TeenLit: How to Fight, Lie, and Cry Your Way to Popularity [and a Prom Date]: Lousy Life Lessons from 50 Teen Movies by Nikki Roddy.
With all the wise anti-bullying advice and sentiment circulating, it’s comforting to know that a film fan need go no further than the video shelf to get guidance. The life lesson author Nikki Roddy learned from Heathers (1988) is “To end high school cliques, date a psychopath who kills the cool kids (and then himself), leaving you to rule the school.” Sounds simple enough, doesn’t it? If we believe the media, there are plenty of psychopaths to be found hanging around school...including those in the cool clique.
Roddy analyzed fifty popular films and gleaned fifty inappropriate life lessons from them, which she gleefully shares with readers, along with “Sound Bites” (quotes), film stills, a synopsis of each, and goofy multiple-choice questions. Don’t sweat the quiz, it won’t be counted as part of your grade.

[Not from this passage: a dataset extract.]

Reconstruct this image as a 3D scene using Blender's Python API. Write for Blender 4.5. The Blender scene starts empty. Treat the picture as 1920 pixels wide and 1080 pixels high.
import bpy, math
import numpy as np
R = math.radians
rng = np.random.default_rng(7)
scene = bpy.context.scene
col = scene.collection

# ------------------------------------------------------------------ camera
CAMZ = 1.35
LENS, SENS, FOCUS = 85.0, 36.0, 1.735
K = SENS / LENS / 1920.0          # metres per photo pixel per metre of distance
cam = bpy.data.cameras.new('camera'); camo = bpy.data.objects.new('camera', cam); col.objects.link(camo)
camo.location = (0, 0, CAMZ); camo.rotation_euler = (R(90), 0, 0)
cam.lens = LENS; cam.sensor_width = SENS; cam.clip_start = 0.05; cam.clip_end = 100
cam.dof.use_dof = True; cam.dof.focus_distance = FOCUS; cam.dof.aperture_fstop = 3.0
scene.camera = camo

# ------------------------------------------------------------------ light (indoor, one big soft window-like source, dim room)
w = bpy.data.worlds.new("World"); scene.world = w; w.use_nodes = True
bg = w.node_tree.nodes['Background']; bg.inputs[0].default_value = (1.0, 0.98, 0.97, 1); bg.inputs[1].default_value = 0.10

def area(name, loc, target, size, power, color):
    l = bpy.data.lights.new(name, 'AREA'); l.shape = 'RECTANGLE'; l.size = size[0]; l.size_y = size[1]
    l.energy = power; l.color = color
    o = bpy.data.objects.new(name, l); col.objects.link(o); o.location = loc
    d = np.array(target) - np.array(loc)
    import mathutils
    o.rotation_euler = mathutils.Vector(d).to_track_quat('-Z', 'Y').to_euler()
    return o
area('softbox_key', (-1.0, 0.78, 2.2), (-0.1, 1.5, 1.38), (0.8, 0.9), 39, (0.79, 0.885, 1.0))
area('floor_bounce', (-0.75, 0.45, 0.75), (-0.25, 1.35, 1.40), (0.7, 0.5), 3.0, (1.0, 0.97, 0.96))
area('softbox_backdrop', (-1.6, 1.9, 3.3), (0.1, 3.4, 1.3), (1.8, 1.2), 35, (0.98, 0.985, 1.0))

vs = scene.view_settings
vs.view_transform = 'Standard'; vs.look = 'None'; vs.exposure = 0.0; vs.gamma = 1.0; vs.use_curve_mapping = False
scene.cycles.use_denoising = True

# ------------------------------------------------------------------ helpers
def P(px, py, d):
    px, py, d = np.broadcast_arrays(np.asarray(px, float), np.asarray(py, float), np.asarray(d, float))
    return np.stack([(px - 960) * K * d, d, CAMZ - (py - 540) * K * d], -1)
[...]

How to Fight, Lie, and Cry Your Way to Popularity [and a Prom Date]: Lousy Life Lessons from 50 Teen Movies is not just for girls, either. The lesson learned from Varsity Blues (1999), a story about a high school football team and its nutty coach, is “If your coach is criminally insane, don’t bother telling your parents or the school—just take matters into your own hands by defeating him in a locker room brawl.” The beauty of that plan is that even if you’re winded after the coach tries to strangle you, your team is going to win.
For teens interested in securing a good education at a primo university, Risky Business (1983) teaches “If you lie to your parents, steal your dad’s car, and solicit a prostitute, you’ll get into an Ivy League school.” Now I know where I went wrong. Those looking for love might take a lesson from Splendor in the Grass (1961): “If you take your parents advice and don’t have sex with your high school love, you’ll get dumped and wind up in a mental institution.”